Domonic Brown, LF, Philadelphia Phillies - In a 39-game span last season from April 27 to June 8, everything clicked for Brown. Pitchers were trying to throw inside to him and he wasn't missing anything. He hit 17 home runs during that span, most to dead right field and none to the opposite field. Then, opponents figured him out. In 136 games and 482 at-bats since June 8, 2013, Brown has hit .239 with 12 home runs. This season, his line-drive rate is just 16.7 percent and his ground-ball rate is 55.2 percent. He's swinging at a higher percentage of pitches outside the strike zone and a lower percentage in the zone while making more contact outside the zone and less contact in it.
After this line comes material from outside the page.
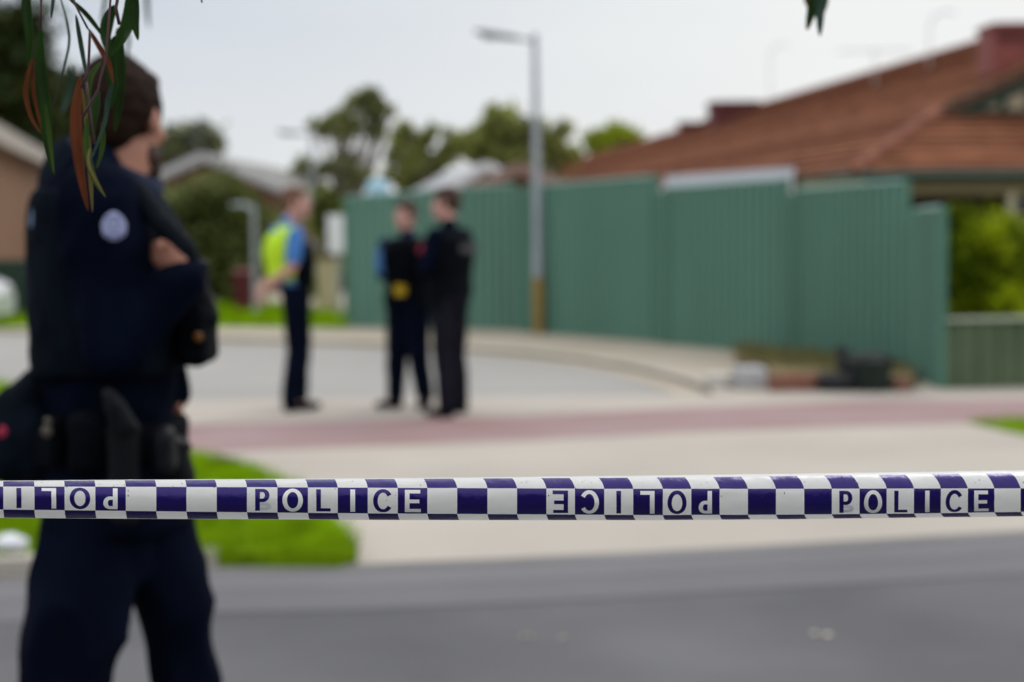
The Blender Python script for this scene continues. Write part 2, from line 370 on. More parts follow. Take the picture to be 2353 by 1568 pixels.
for (A, B, ta, tb) in secs:
    a, b = G(*A), G(*B); za, zb = P(A[0], ta, a.y).z, P(B[0], tb, b.y).z
    d = (b-a).normalized(); ang = math.atan2(d.y, d.x)
    mb = MB(fence.location); corr(mb, a, b, -.02, -.02, za, zb); mb.build('panel', M['fence'], fence)
    for p, z in ((a, za), (b, zb)):
        mb = MB(fence.location); post(mb, p, -.1, z+.02, .032, ang); mb.build('post', M['fence_dark'], fence)
    rl = MB(fence.location); n_ = Vector((d.y, -d.x, 0))
    for z_a, z_b in ((za, zb),):
        pa, pb_ = Vector((a.x, a.y, z_a)), Vector((b.x, b.y, z_b)); rl.tube([pa+d*.03, pb_-d*.03], [(.028, .036)]*2, 4, up=Vector((0, 0, 1)))
    rl.build('top_rail', mat('green_steel_rail', (.12, .25, .20), .4, .1, 2, .5) if prev is None else bpy.data.materials['green_steel_rail'], fence)
    if prev is not None:
        mb = MB(fence.location); corr(mb, prev[0], a, -.02, -.02, min(prev[1], za)-.03, min(prev[1], za)-.03, .1); mb.build('return_panel', M['fence'], fence)
    prev = (b, zb)
# low olive fence right of it
a, b = G(2172, 893), G(2353, 889); b = a+(b-a)*3.2
lf = thing('low_fence', a, 'low olive green ribbed fence under the leafy bush beside the porch', 'fence')
zt = P(2172, 742, a.y).z; mb = MB(a); corr(mb, a, b, -.02, -.02, zt, zt, .2, .035); mb.build('panel', M['olive'], lf)
mb = MB(a); d = (b-a).normalized(); mb.tube([a+Vector((0, -.0, zt+.02)), b+Vector((0, 0, zt+.02))], [(.03, .06)]*2, 4, up=(0, 0, 1)); mb.build('top_rail', M['olive'], lf)

# ================================================================ TILED HOUSE
HA = math.atan(0.128)                               # the ridge runs away from the camera, slightly left
hR = Matrix.Rotation(HA, 3, 'Z'); C0 = P(1965, 397, 23.3); EZ = C0.z; TP = .466
def H(u, v, z): p = hR@Vector((u, v, 0)); return Vector((C0.x+p.x, C0.y+p.y, z))   # u: right along the front, v: away
def courses(mb, e0, e1, t0, t1, cs=.34, lift=.06):
    e0, e1, t0, t1 = map(Vector, (e0, e1, t0, t1)); n = max(1, int((t0-e0).length/cs))
    nr = (e1-e0).cross(t0-e0)
    if nr.length < 1e-6: nr = (e1-e0).cross(t1-e0)
    nr.normalize(); nr = nr if nr.z > 0 else -nr
    for i in range(n):
        a, b = i/n, (i+1)/n; A0, B0, A1, B1 = e0.lerp(t0, a), e1.lerp(t1, a), e0.lerp(t0, b), e1.lerp(t1, b)
        A0l, B0l = A0+nr*lift, B0+nr*lift
        mb.add([A0, B0, A0l, B0l, A1, B1], [(0, 1, 3, 2), (2, 3, 5, 4)])
W = 7.06
tile_b = mat('terracotta_tiles_dark', (.195, .082, .048), .9, .3, 1.6, .05, .5, 12); tile_c = mat('terracotta_tiles_pale', (.30, .135, .08), .9, .3, 1.6, .06, .5, 12)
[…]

Billy Butler, 1B, Kansas City Royals - From 2009-11, Butler averaged 47 doubles and 18 home runs per season. In 2012, some of those doubles started leaving the park and he hit a career-high 29 round-trippers with 32 doubles. Since then, not only is he hitting fewer home runs but his doubles have declined as well. In 582 at-bats last season, Butler hit 15 homers and 27 doubles. This year, he has one measly homer and 12 doubles in 225 at-bats. Since the start of 2013, Butler has pounded balls into the ground at a rate of 52.9 percent. He has hit fly balls at a 40.9 percent rate in June, which is encouraging, but all he has to show for it is a .208 average, three doubles and zero home runs in 24 at-bats.
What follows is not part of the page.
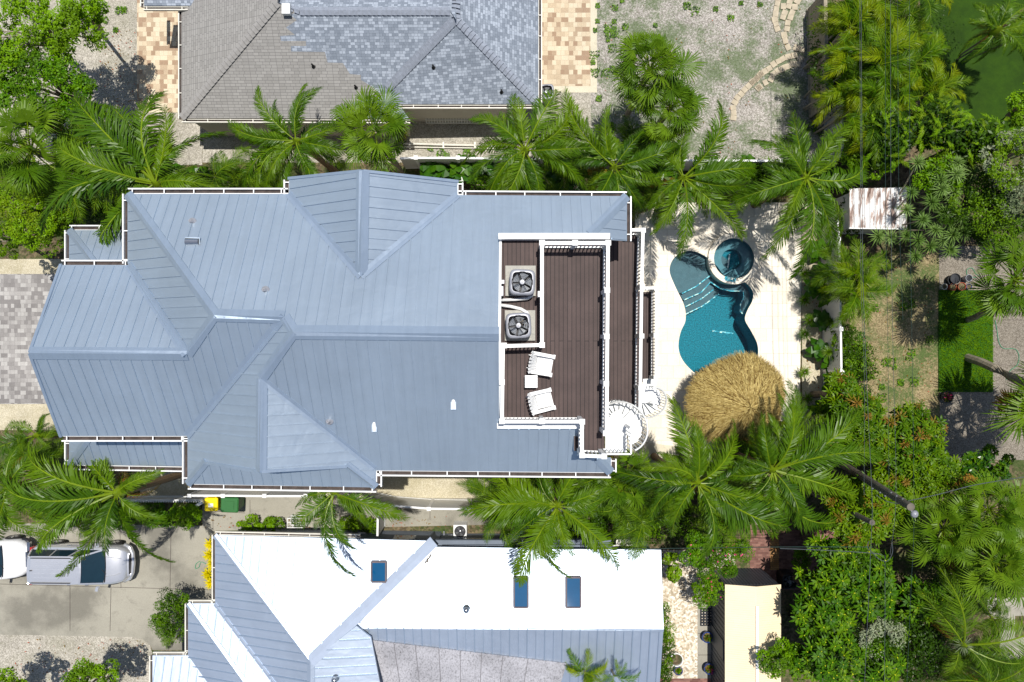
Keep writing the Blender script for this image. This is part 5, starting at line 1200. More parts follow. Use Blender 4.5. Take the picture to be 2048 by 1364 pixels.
palm('coconut_palm', 'coconut palm whose fronds cross the leaning utility pole', (1545, 940), 6.3, [(1572, 785), (1640, 835), (1705, 822), (1750, 900), (1705, 1005), (1648, 1078), (1478, 905), (1530, 1062), (1440, 1000), (1610, 880), (1680, 950), (1590, 1040)], 11, FR, 2.3, seed=10)
palm('coconut_palm', 'coconut palm with a thick ringed trunk lying out from the low side roof', (235, 985), 7.2, [(60, 900), (20, 960), (95, 1090), (140, 1162, .45), (315, 1135, .42), (150, 885), (230, 880), (340, 1030), (150, 1000), (60, 1040), (120, 940)], 7, FR, 2.4, base=(400, 935), seed=11, tr=.17)
palm('coconut_palm', 'coconut palm cut by the left edge above the cars', (18, 975), 7, [(0, 1090), (58, 1080), (100, 900), (-40, 900), (100, 1010), (-60, 1020), (40, 880)], 6, FR, 2.3, seed=12)
palm('coconut_palm', 'young coconut palm in the sand beside the left end of the low side roof', (75, 870), 3, [(118, 842), (20, 838), (0, 900), (60, 930), (120, 890)], 4, FR, 1.3, seed=13, dry=0)
palm('coconut_palm', 'slender young palm between the thatch and the right hand bed', (1575, 850), 4.5, [(1580, 765), (1560, 790), (1620, 870), (1540, 880), (1600, 800)], 3, FR, 1.3, seed=14, dry=0)
G2 = 'fan palms of the gardens'
def fpalm(label, crown, zc, r, n, seed, meshes=FAN, base=None, tr=.14, dry=4):
    q = random.Random(seed); c = P(*crown, zc); b = P(*base, 0) if base else Vector((c.x, c.y, 0)); o = c-Vector((b.x, b.y, 0))
    t = thing('fan_palm', label, 'palm tree', (b.x, b.y, 0), 0, G2); mb = MB(); mb.tube([Vector((o.x*(i/6)**1.3, o.y*(i/6)**1.3, zc*i/6)) for i in range(7)], tr, M['bark_pale'], 9); mb.build('trunk', t, local=True)
    for k in range(n):
        f = k/n; a = k*2.39996+q.uniform(-.2, .2); L_ = r*q.uniform(.85, 1.05)*(1.0 if f > .25 else .75)
        part('leaf', q.choice(meshes), t, o, (q.uniform(-.7, .7), R(-60+105*f)+q.uniform(-.25, .25), a+q.uniform(-.2, .2)), (L_*q.uniform(.75, 1.05), L_, L_))
    for k in range(dry): part('leaf', FAND[0], t, o+Vector((0, 0, -.2)), (0, R(50), q.uniform(0, 6.28)), r*.9, 'dry brown leaf')
    return t
fpalm('round headed fan palm at the far left under the bright leafy tree', (62, 300), 6, 2.5, 32, 21)
fpalm('fan palm between the shingle house eave and the north gable of the beach house', (748, 262), 6.5, 2.0, 30, 22)
fpalm('big double fan palm standing in the gravel yard', (1300, 140), 5.5, 2.1, 34, 23)
fpalm('lower fan palm leaning against the big one in the gravel yard', (1340, 215), 4.6, 1.9, 30, 24)
fpalm('fan palm at the right edge above the patio pots', (2030, 560), 5.4, 2.3, 30, 25, base=(1935, 640))
fpalm('fan palm beyond the right edge whose bare trunk crosses the turf panel', (2126, 815), 5.4, 2.8, 30, 26, base=(1935, 715), tr=.2)
fpalm('fan palm cluster head nearest the orange tipped tree', (1885, 1060), 5.5, 2.1, 30, 27)
fpalm('fan palm cluster head at the top right above the rear path', (1975, 1020), 5.8, 2.1, 28, 28)
fpalm('fan palm cluster head in the middle of the right hand grove', (1985, 1120), 5.5, 2.2, 32, 29)
fpalm('fan palm cluster head at the frame edge beside the rear path', (2048, 1085), 5.2, 2.0, 26, 30)
fpalm('small fan palm between the palms right of the low deck stairs', (1250, 960), 4.2, 1.7, 26, 31)
palm('queen_palm', 'feathery palm with a pale flower tuft at the lower right', (1925, 1288), 5, [(1862, 1125), (1905, 1130), (2055, 1232), (2050, 1290), (1840, 1180)], 3, FRQ, 2.0, seed=32, group='feather palms at the right')
part('flower_tuft', rosette_mesh('tuft_mesh', 110, 90, .02, 'olive', 1.4), bpy.data.objects['queen_palm'], P(1925, 1288, 5)-Vector(bpy.data.objects['queen_palm'].location), (0, 0, 0), .6)
palm('queen_palm', 'dark feathery palm crown at the bottom right corner', (1975, 1370), 4.5, [(1860, 1345), (1900, 1310), (2050, 1320), (1985, 1300), (1930, 1400), (1880, 1400)], 8, FRQ, 2.3, seed=33, group='feather palms at the right')
palm('queen_palm', 'dark palm at the top right corner over the lawn', (1995, 60), 5, [(1950, 20), (2050, 20), (1945, 70), (1985, 120), (2040, 130), (2010, -20)], 8, FR, 1.6, base=(2060, 10), seed=34, group='feather palms at the right', dry=4)
def clump(label, crown, zc, spread, n, seed, meshes, r, group='clumping palms', name='areca_palm'):
    q = random.Random(seed); c = P(*crown, zc); t = thing(name, label, 'palm tree', (c.x, c.y, 0), 0, group); mb = MB()
    heads = [Vector((q.gauss(0, spread), q.gauss(0, spread), zc*q.uniform(.75, 1))) for _ in range(max(2, n//6))]
    for h_ in heads: mb.tube([(h_.x*.4, h_.y*.4, 0), (h_.x*.8, h_.y*.8, h_.z*.6), tuple(h_)], .045, M['bark_pale'], 6)
    mb.build('trunk', t, local=True)
    for k in range(n):
        h_ = heads[k % len(heads)]; f = (k//len(heads))/6; part('frond', q.choice(meshes), t, h_, (q.uniform(-.4, .4), R(-30+55*f), q.uniform(0, 6.28)), r*q.uniform(.75, 1.05))
    return t
for i, (x, y, z) in enumerate(((1695, 50, 4.6), (1760, 30, 4.8), (1835, 25, 4.6), (1690, 140, 4.2), (1765, 115, 4.8), (1830, 110, 4.4), (1715, 205, 4.0), (1790, 190, 4.4), (1845, 170, 4.0))):
    clump(('clumping palm by the lawn, '+('first', 'second', 'third', 'fourth', 'fifth', 'sixth', 'seventh', 'eighth', 'ninth')[i]+' of the stand from the top left'), (x, y), z, .5, 26, 200+i, FRA+FRG, 1.9, 'clumping palms of the upper right stand')
clump('glossy green clumping palm between the east fence and the dry yard', (1722, 560), 3.4, .6, 44, 220, FRG+FRA[:1], 1.8)
clump('green clumping palm beside the sand strip left of the trailing fronds', (985, 1010), 3.6, .5, 36, 221, FRG, 1.6)
clump('green clumping palm with one orange frond under the deck stairs', (1215, 985), 4.0, .6, 44, 222, FRG, 1.7)
clump('green clumping palm right of the deck stairs above the brick terrace', (1278, 1010), 3.8, .6, 44, 223, FRG, 1.7)
clump('green clumping palm below the south roof edge', (1075, 970), 3.4, .4, 24, 224, FRG, 1.5)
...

Chris Johnson, 3B, Atlanta Braves - Johnson nearly won the NL batting title with a .321 average in 2013, but he needed an astronomical .394 batting average on balls in play (BABIP), tops in baseball and 97 points higher than the league average, to accomplish that. His high average helped cover up his otherwise mediocre numbers (12 HR, 68 RBI, 54 R, 0 SB). This season, Johnson's strikeout and walk rates are both markedly worse than 2013 and he isn't having the same luck on batted balls (.329 BABIP). As a result, he's hitting .251. Like last season, his other numbers are below average for a third baseman -- two homers, 14 RBI, 12 runs and one steal.

Chase Headley, 3B, San Diego Padres - Similar to Brown, Headley had one magical run -- he hit .309 with 23 home runs, 73 RBI, 56 runs and a .984 OPS in 74 games from July 14 to Oct. 3, 2012 -- and hasn't done anything since. Headley has batted .237 with 18 home runs, 70 RBI and a .714 OPS in 187 games since the start of 2013 and prior to 2012 hit .269 with 36 home runs, 204 RBI and a .735 OPS in his first 529 major-league games.

Derek Jeter, SS, New York Yankees - As a 26-year-old who grew up in New York a die-hard Yankees fan it pains me to write this, but Jeter is toast. Pitchers are gunning fastballs at him and he can no longer handle them. According to Baseball Info Solutions, Jeter has faced a fastball (four-seam and two-seam) 68.3 percent of the time this season, third-highest in baseball. He's been worth 6.9 runs below average against the pitch, 13th-worst. Jeter is hitting .254 with one home run, 12 RBI, 17 runs and just one steal. Even at the position with the worst talent pool in fantasy, he isn't worth owning.